EXERCISE DIRECTIONS: Give again only the lines beginning with the one that contains "Continue the Blender" and ending with the one that contains "tag(link('sprinkler_pipe', bm, M_rib), 'thin pipe"; include both of those lines.

PROVIDED RECORDS:
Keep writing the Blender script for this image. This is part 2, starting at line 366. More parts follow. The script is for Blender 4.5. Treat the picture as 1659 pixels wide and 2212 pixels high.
==
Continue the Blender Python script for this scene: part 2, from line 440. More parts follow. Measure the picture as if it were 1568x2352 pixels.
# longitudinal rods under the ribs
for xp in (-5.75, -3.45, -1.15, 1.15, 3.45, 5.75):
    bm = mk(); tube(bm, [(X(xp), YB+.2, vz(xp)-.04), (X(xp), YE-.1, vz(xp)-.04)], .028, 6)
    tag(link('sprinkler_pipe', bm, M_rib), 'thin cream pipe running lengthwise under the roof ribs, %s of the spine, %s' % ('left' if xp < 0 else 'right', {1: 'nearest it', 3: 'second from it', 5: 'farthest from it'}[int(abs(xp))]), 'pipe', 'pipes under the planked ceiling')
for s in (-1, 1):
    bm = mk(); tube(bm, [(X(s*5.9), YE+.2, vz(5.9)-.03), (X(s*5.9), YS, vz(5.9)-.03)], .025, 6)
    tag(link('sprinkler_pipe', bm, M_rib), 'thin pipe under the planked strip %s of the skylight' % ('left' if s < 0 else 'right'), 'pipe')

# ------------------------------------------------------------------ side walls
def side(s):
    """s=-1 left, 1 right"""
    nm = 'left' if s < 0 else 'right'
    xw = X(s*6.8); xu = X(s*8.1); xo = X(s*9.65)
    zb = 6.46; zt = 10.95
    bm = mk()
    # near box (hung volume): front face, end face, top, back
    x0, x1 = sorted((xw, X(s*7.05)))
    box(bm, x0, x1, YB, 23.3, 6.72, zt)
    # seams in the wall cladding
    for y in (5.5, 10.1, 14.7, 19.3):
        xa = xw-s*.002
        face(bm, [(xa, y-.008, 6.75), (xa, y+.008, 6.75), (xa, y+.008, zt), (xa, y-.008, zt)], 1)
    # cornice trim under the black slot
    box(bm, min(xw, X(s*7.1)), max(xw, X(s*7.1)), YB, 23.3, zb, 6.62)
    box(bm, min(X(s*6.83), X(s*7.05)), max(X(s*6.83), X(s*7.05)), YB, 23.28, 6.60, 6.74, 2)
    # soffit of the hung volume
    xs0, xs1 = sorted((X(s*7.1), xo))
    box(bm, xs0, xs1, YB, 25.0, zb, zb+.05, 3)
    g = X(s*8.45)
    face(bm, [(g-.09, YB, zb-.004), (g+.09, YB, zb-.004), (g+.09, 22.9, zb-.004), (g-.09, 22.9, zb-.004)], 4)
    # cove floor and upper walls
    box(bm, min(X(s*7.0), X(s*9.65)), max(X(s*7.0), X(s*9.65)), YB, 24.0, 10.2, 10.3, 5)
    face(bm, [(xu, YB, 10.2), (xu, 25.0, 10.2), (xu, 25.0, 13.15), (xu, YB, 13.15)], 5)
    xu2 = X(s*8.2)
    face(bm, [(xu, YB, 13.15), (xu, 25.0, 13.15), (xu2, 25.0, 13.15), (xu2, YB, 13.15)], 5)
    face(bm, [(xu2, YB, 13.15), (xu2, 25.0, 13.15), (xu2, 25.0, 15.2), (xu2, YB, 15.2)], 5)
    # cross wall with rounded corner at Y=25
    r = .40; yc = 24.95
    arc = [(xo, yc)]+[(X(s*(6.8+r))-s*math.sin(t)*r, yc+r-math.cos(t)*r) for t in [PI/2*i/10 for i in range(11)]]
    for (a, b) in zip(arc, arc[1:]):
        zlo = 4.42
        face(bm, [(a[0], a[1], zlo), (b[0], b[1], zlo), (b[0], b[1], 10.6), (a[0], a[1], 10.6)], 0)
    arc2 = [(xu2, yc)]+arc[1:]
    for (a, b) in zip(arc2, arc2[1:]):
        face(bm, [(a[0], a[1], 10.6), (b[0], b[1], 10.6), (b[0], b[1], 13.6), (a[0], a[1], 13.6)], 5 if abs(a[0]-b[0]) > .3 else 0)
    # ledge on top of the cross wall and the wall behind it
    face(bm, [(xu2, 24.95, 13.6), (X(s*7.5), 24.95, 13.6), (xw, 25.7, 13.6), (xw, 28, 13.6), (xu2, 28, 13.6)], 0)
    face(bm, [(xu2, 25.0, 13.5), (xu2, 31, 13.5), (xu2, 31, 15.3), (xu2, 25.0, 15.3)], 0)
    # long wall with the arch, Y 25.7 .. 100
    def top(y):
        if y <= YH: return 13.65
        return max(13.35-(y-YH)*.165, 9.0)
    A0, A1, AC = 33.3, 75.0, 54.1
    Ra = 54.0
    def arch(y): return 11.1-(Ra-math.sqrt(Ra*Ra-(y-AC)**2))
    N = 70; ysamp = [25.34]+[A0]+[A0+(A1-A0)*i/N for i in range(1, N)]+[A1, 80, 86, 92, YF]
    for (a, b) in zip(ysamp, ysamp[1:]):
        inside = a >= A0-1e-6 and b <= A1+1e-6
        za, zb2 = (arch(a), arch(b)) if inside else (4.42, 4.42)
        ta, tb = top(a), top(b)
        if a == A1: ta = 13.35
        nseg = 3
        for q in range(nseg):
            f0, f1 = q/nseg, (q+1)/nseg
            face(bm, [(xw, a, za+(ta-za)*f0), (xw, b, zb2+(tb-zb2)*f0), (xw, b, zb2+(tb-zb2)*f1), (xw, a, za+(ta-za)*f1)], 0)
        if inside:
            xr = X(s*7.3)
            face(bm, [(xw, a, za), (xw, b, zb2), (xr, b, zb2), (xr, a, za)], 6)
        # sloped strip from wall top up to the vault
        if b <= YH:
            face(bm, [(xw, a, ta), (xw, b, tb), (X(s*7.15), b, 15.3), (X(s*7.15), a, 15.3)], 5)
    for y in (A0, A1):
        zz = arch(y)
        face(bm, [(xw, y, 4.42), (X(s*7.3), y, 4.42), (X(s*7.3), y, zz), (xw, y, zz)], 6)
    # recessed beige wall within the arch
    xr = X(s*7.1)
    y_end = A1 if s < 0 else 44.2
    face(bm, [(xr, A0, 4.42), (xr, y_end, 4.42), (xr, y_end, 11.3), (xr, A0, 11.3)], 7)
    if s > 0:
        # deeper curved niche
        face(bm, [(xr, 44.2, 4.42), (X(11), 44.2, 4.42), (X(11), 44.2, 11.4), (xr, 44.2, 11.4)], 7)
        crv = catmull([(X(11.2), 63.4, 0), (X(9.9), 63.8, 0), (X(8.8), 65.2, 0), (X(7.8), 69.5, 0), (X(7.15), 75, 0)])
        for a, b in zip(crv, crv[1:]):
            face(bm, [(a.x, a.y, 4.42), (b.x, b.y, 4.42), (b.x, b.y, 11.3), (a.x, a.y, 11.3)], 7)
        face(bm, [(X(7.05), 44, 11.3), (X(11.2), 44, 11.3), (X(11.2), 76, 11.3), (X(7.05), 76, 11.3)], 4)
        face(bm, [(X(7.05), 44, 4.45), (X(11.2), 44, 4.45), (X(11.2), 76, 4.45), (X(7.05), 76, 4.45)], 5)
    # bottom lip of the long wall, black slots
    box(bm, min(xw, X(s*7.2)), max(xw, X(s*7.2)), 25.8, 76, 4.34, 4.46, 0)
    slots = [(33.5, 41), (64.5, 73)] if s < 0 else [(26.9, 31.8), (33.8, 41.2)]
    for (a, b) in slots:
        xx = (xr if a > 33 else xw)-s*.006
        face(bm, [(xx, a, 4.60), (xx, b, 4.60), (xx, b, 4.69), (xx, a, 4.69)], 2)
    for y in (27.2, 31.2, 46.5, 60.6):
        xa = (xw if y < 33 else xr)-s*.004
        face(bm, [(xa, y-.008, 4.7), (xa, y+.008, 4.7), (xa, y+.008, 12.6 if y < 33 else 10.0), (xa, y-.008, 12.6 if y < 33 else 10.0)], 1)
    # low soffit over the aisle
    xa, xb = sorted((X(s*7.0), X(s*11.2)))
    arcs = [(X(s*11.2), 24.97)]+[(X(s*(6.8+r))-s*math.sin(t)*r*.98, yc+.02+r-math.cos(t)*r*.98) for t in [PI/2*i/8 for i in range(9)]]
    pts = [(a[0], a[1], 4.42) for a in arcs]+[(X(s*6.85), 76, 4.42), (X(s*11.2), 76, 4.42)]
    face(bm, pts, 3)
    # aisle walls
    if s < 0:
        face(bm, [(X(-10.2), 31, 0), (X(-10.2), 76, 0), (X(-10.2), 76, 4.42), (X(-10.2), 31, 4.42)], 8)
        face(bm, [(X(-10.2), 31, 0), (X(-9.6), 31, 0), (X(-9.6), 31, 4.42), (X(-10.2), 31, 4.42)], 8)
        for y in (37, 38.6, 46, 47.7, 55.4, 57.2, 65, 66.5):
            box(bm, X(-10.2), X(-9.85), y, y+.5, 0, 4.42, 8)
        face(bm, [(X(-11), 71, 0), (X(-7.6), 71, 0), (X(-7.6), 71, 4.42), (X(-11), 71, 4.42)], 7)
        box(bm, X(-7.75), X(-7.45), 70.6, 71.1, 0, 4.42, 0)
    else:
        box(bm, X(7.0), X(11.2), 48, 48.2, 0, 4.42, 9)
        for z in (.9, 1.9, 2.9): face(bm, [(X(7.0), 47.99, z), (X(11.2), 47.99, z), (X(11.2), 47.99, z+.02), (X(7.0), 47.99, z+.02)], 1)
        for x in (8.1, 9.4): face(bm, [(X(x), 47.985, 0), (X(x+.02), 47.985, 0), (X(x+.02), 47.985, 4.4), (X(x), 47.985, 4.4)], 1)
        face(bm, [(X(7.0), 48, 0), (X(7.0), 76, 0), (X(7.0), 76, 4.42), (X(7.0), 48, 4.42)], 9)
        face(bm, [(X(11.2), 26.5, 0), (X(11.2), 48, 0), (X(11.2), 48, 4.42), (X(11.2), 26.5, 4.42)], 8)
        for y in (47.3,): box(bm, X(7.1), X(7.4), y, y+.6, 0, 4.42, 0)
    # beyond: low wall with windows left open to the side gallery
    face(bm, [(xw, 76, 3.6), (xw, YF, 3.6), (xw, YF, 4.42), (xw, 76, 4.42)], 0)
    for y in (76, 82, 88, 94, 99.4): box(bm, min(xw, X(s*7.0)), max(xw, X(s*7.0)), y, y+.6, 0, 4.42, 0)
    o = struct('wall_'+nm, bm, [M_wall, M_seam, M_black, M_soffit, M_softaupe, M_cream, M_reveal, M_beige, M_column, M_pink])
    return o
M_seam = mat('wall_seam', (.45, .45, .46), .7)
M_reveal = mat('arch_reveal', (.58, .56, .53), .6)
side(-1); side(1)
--
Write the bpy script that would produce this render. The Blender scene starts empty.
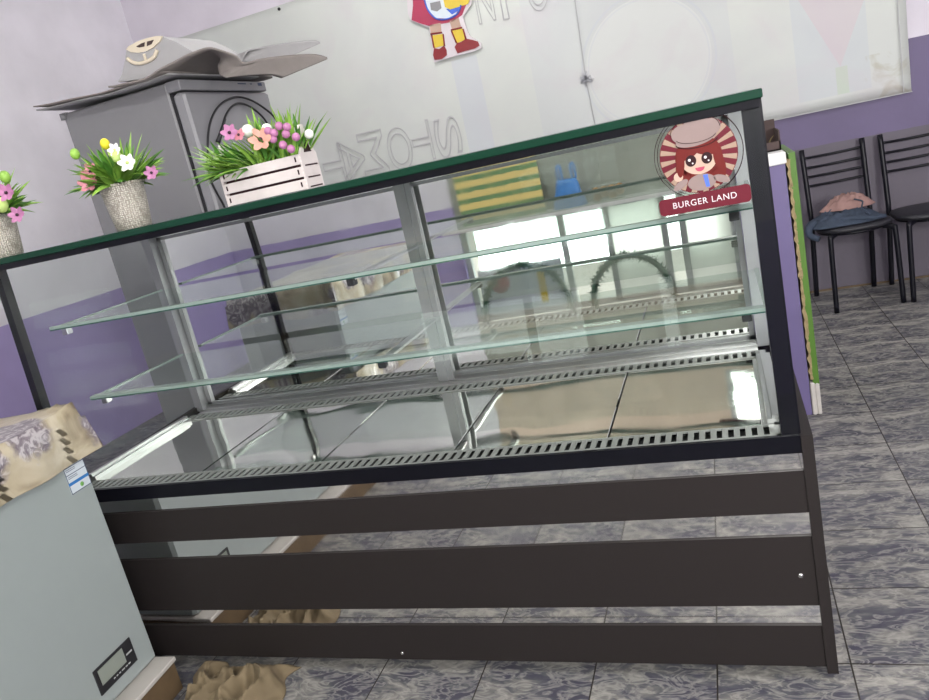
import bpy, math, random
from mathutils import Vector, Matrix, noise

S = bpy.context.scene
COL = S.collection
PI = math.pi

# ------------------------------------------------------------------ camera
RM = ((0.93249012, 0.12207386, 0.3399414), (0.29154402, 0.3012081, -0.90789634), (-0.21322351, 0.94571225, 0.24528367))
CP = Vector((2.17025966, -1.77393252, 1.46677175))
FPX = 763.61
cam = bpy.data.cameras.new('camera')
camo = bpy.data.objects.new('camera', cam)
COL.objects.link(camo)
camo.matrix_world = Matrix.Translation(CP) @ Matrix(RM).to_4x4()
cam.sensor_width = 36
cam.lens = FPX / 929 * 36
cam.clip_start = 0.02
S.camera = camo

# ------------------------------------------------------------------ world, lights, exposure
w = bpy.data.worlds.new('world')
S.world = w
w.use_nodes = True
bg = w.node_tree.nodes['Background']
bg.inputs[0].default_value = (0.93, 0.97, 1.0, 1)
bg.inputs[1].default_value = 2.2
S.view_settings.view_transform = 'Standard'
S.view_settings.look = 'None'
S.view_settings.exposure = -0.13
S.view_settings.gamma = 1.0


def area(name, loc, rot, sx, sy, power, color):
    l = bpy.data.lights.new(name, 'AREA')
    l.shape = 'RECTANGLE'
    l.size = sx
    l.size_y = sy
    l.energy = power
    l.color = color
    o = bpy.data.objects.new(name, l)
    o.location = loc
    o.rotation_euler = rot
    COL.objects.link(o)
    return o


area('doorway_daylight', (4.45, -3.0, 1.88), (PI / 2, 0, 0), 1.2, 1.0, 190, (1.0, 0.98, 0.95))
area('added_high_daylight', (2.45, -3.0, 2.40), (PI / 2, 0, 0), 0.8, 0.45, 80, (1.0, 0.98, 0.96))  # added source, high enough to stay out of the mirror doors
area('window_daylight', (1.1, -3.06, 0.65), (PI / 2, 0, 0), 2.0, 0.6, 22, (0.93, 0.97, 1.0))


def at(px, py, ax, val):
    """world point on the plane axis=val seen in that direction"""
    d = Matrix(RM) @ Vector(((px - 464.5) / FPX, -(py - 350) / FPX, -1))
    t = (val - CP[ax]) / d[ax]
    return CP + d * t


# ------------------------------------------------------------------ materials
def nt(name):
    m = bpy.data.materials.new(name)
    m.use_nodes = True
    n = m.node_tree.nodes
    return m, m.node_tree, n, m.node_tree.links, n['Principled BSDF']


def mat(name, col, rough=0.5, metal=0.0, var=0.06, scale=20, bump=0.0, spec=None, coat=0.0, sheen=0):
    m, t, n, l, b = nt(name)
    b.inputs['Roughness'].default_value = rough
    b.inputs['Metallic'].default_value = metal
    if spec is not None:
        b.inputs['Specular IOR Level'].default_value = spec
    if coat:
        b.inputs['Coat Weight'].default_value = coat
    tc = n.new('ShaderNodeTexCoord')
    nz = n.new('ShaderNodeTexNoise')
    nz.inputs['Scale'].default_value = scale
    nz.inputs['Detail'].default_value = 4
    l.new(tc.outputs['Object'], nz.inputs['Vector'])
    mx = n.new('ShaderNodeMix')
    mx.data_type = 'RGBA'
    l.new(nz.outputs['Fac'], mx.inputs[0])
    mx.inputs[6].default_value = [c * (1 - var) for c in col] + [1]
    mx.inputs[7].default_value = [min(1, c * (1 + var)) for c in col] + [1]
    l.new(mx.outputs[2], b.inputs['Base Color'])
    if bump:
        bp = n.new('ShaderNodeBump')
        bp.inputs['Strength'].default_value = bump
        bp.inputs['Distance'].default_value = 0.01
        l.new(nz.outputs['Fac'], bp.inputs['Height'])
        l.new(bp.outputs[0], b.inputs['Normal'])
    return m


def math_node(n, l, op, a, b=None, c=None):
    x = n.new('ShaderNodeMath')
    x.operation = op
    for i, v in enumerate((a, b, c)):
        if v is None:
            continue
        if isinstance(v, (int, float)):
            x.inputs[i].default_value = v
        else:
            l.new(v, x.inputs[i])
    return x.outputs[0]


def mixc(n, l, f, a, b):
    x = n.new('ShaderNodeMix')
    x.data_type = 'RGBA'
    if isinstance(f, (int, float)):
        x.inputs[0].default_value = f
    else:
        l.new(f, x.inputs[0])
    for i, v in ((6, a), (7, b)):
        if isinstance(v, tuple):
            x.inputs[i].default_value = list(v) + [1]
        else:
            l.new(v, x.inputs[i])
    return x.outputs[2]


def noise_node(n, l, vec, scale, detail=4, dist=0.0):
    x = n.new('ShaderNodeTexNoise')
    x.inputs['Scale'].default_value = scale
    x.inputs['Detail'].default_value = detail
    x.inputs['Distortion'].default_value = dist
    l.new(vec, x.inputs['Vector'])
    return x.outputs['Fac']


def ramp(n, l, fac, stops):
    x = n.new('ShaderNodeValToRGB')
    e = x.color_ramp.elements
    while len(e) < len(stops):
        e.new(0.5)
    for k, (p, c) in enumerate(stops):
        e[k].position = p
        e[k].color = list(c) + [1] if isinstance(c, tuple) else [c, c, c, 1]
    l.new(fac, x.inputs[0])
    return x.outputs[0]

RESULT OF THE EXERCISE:
Continue the Blender Python script for this scene: part 2, from line 440. More parts follow. Measure the picture as if it were 1568x2352 pixels.
# longitudinal rods under the ribs
for xp in (-5.75, -3.45, -1.15, 1.15, 3.45, 5.75):
    bm = mk(); tube(bm, [(X(xp), YB+.2, vz(xp)-.04), (X(xp), YE-.1, vz(xp)-.04)], .028, 6)
    tag(link('sprinkler_pipe', bm, M_rib), 'thin cream pipe running lengthwise under the roof ribs, %s of the spine, %s' % ('left' if xp < 0 else 'right', {1: 'nearest it', 3: 'second from it', 5: 'farthest from it'}[int(abs(xp))]), 'pipe', 'pipes under the planked ceiling')
for s in (-1, 1):
    bm = mk(); tube(bm, [(X(s*5.9), YE+.2, vz(5.9)-.03), (X(s*5.9), YS, vz(5.9)-.03)], .025, 6)
    tag(link('sprinkler_pipe', bm, M_rib), 'thin pipe under the planked strip %s of the skylight' % ('left' if s < 0 else 'right'), 'pipe')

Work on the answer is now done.